Все, что помню о детстве (Часть 1)

 

Первое детское воспоминание я отношу к тому периоду, когда папа работал заместителем начальника детской колонии по воспитательной работе где-то под Соликамском. Он пришел днем на обед, наевшись, прилег вздремнуть. Мне было года три и, очевидно, чтобы я не шумела, не бегала, не прыгала около него, мама положила подушку на подоконник и усадила меня, дав в руки электрическую лампочку с наказом о том, что если я буду сидеть тихо, держать бережно лампочку обеими руками, то от моего тепла она загорится, папа проснется от яркого света и поиграет со мной. Конечно же, мне очень хотелось играть, я верила в то, о чем говорили, но чуда не произошло. Лампочка не загорелась, папа проснулся и ушел, а я долго плакала, видимо, где-то подсознательно ощутила мамин обман и перестала ей доверять. Я не умела сказать словами все, что я чувствую, поэтому свой протест выражала непослушанием, вредностью и упрямством. При этом, такое поведение я демонстрировала впредь маме, а по жизни тем людям, которым не доверяла.

Второе воспоминание относится к тому же периоду времени. Видимо, меня приучали к горшку и, чтобы удерживать на нем до желаемого результата, в руки давали книгу с картинками. Эту книгу я помню всю свою жизнь, где-то с многочисленными переездами эта реликвия была утрачена, но какая это была книга! Томик стихов Байрона в жестком переплете, на корочке был гравюрный барельефный портрет поэта, страничный срез был окрашен в голубой цвет, а изнутри выглядывала голубая тесемочка. Эта тесемочка была в виде узкой ленты, но не двусторонней атласной, а сплетенной из тончайших шелковых нитей.

Я открывала книгу в месте этой удивительно красивой закладки и разглядывала стройные ряды букв, слов, причудливых рисунков. Это сейчас я знаю, что это были иллюстрации к стихам, а тогда я водила своим маленьким указательным пальчиком по строчкам и вслух «читала» что-то на «каля-маля» языке. По картинкам водила ладошкой, чаще всего это были причудливые деревья, кустарники, цветы, беседки, красиво изогнутые витые скамейки, арки, качели. Среди всего этого рисованного пейзажа были изображены очень красивые, нарядные женщины и мужчины.
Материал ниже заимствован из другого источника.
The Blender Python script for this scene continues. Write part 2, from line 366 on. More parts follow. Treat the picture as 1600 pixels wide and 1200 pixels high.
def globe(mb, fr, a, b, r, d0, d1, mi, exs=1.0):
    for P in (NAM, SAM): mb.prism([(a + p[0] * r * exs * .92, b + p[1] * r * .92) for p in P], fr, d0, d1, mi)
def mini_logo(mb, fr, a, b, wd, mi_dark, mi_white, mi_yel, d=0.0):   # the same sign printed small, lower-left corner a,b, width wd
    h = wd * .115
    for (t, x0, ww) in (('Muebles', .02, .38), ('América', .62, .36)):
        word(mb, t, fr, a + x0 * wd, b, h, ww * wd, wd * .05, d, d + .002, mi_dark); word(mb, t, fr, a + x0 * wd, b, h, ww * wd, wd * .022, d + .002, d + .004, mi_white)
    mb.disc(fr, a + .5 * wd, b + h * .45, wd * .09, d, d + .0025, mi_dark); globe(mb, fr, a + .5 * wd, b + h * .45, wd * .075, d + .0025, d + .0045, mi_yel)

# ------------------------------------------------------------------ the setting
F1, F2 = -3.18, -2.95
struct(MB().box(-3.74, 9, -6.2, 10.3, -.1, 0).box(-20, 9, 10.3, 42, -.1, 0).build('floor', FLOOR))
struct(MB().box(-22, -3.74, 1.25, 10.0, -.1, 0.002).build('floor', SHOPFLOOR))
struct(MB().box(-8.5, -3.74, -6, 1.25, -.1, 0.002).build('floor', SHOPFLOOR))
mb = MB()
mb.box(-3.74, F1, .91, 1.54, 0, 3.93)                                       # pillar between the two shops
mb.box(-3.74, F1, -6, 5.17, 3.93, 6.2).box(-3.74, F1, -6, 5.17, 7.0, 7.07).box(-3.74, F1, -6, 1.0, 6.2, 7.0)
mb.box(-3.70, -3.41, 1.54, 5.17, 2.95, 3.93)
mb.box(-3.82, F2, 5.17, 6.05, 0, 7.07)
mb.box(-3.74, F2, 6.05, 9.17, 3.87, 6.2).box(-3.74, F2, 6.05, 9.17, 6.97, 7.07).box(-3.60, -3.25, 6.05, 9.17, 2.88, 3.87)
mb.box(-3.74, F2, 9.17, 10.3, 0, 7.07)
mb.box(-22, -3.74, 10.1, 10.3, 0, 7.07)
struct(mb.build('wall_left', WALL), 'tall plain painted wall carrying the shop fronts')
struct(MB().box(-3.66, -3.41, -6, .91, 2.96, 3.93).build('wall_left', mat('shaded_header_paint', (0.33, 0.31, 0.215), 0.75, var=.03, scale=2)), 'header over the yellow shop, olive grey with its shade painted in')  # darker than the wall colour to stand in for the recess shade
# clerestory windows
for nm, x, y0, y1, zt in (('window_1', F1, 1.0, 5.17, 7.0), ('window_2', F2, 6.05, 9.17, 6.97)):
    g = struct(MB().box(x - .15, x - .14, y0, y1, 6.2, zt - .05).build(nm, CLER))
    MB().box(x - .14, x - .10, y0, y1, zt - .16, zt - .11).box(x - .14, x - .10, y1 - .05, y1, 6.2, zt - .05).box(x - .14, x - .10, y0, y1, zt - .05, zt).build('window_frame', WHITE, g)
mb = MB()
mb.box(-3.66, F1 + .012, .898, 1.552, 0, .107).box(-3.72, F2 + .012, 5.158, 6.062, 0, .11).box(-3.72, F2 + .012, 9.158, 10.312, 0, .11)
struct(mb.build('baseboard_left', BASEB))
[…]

Иногда они были вместе, их фигуры и лица обращены друг к другу, иногда кто-то был повернут спиной, а другой смотрел вслед, а иногда они были по отдельности, сидели или стояли в разных позах.

Это были персонажи и события, описанные в стихах. Мужчины всегда во фраках, с тростью, с книгой, снятой перчаткой, цилиндром на голове, бакенбардами… Дамы непременно были одеты в шляпки с широкими полями, охваченными лентами с бантом у подбородка.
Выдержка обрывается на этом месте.